§ SUPPLIED INFORMATION

** Start **

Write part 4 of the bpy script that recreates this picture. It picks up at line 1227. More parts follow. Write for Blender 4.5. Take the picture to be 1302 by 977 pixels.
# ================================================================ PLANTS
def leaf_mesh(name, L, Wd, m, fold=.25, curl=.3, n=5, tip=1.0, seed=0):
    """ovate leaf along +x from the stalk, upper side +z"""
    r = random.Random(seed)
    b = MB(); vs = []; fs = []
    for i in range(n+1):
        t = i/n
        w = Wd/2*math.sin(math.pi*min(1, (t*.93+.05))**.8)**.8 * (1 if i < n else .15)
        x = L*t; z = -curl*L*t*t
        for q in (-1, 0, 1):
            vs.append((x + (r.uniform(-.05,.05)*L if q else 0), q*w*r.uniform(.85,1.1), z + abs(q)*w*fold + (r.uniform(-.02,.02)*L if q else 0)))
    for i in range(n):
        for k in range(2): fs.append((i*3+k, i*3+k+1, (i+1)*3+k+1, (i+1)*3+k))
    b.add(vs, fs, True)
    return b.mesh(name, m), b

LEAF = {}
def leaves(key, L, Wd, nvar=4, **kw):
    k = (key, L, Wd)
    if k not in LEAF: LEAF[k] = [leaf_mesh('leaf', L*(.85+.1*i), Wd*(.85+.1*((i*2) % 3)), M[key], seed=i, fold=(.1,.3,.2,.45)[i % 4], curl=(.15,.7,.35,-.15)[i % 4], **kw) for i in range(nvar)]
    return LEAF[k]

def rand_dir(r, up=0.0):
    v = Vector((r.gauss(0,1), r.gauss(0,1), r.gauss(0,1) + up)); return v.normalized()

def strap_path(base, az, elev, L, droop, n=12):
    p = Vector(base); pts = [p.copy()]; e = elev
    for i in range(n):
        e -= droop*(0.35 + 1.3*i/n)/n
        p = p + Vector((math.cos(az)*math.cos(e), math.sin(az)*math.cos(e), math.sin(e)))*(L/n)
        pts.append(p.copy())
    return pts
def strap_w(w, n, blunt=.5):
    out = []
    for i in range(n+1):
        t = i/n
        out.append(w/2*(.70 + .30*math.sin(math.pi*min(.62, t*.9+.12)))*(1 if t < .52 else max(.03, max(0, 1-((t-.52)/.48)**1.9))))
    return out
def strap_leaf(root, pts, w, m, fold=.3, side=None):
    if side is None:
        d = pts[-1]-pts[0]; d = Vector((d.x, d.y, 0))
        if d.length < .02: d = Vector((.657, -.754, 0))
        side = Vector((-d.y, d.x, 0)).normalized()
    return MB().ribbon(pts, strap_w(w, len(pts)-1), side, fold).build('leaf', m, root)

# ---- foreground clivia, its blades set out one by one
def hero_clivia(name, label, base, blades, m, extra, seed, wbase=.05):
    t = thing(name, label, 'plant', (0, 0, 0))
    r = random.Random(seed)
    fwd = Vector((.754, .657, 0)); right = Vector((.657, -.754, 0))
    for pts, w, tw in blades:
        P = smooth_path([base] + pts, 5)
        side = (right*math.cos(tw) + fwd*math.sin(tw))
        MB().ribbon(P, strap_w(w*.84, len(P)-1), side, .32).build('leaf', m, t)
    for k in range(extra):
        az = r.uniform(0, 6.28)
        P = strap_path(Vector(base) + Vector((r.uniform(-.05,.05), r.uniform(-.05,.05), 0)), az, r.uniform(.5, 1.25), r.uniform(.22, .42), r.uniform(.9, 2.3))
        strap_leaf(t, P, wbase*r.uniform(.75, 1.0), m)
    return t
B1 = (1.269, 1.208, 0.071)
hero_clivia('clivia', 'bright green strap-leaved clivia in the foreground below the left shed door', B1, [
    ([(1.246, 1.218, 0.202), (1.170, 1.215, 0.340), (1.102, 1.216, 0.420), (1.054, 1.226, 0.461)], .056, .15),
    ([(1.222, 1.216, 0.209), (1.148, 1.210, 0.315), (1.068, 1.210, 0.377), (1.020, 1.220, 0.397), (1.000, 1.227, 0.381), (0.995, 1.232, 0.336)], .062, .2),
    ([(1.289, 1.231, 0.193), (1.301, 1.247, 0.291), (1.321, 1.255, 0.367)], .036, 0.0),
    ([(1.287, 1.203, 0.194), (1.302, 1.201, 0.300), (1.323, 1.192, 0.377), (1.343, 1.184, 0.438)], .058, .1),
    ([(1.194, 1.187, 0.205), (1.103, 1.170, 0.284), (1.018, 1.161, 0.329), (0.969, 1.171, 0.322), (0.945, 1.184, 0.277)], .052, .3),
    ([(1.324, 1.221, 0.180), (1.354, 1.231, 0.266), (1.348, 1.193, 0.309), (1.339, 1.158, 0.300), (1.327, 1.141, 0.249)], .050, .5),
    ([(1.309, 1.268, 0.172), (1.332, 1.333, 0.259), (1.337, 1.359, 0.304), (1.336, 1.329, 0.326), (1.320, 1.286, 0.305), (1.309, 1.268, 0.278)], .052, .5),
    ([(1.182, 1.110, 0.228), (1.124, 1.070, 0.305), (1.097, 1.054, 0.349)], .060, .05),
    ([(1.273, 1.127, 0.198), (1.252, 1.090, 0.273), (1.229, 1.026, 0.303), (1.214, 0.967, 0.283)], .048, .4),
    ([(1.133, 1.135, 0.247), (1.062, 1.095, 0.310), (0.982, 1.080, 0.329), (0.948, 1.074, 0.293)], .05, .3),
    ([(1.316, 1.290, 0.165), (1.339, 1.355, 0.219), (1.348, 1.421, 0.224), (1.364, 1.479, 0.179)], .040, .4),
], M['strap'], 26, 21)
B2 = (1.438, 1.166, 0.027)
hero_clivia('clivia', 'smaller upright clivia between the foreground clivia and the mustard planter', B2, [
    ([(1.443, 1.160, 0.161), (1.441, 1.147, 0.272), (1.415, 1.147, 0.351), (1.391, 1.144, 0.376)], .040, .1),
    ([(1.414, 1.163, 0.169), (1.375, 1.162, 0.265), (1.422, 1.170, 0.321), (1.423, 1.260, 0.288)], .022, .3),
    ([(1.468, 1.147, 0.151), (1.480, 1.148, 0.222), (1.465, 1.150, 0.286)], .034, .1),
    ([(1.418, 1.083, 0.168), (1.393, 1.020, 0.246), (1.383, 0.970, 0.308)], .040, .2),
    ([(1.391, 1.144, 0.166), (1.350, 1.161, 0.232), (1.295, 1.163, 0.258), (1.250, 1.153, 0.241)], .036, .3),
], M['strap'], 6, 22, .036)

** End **

The lines from the top of the data above down to the line containing "return LEAF[k]" are to be copied exactly; no other line should appear.

§ EXPECTED OUTPUT
Write part 4 of the bpy script that recreates this picture. It picks up at line 1227. More parts follow. Write for Blender 4.5. Take the picture to be 1302 by 977 pixels.
# ================================================================ PLANTS
def leaf_mesh(name, L, Wd, m, fold=.25, curl=.3, n=5, tip=1.0, seed=0):
    """ovate leaf along +x from the stalk, upper side +z"""
    r = random.Random(seed)
    b = MB(); vs = []; fs = []
    for i in range(n+1):
        t = i/n
        w = Wd/2*math.sin(math.pi*min(1, (t*.93+.05))**.8)**.8 * (1 if i < n else .15)
        x = L*t; z = -curl*L*t*t
        for q in (-1, 0, 1):
            vs.append((x + (r.uniform(-.05,.05)*L if q else 0), q*w*r.uniform(.85,1.1), z + abs(q)*w*fold + (r.uniform(-.02,.02)*L if q else 0)))
    for i in range(n):
        for k in range(2): fs.append((i*3+k, i*3+k+1, (i+1)*3+k+1, (i+1)*3+k))
    b.add(vs, fs, True)
    return b.mesh(name, m), b

LEAF = {}
def leaves(key, L, Wd, nvar=4, **kw):
    k = (key, L, Wd)
    if k not in LEAF: LEAF[k] = [leaf_mesh('leaf', L*(.85+.1*i), Wd*(.85+.1*((i*2) % 3)), M[key], seed=i, fold=(.1,.3,.2,.45)[i % 4], curl=(.15,.7,.35,-.15)[i % 4], **kw) for i in range(nvar)]
    return LEAF[k]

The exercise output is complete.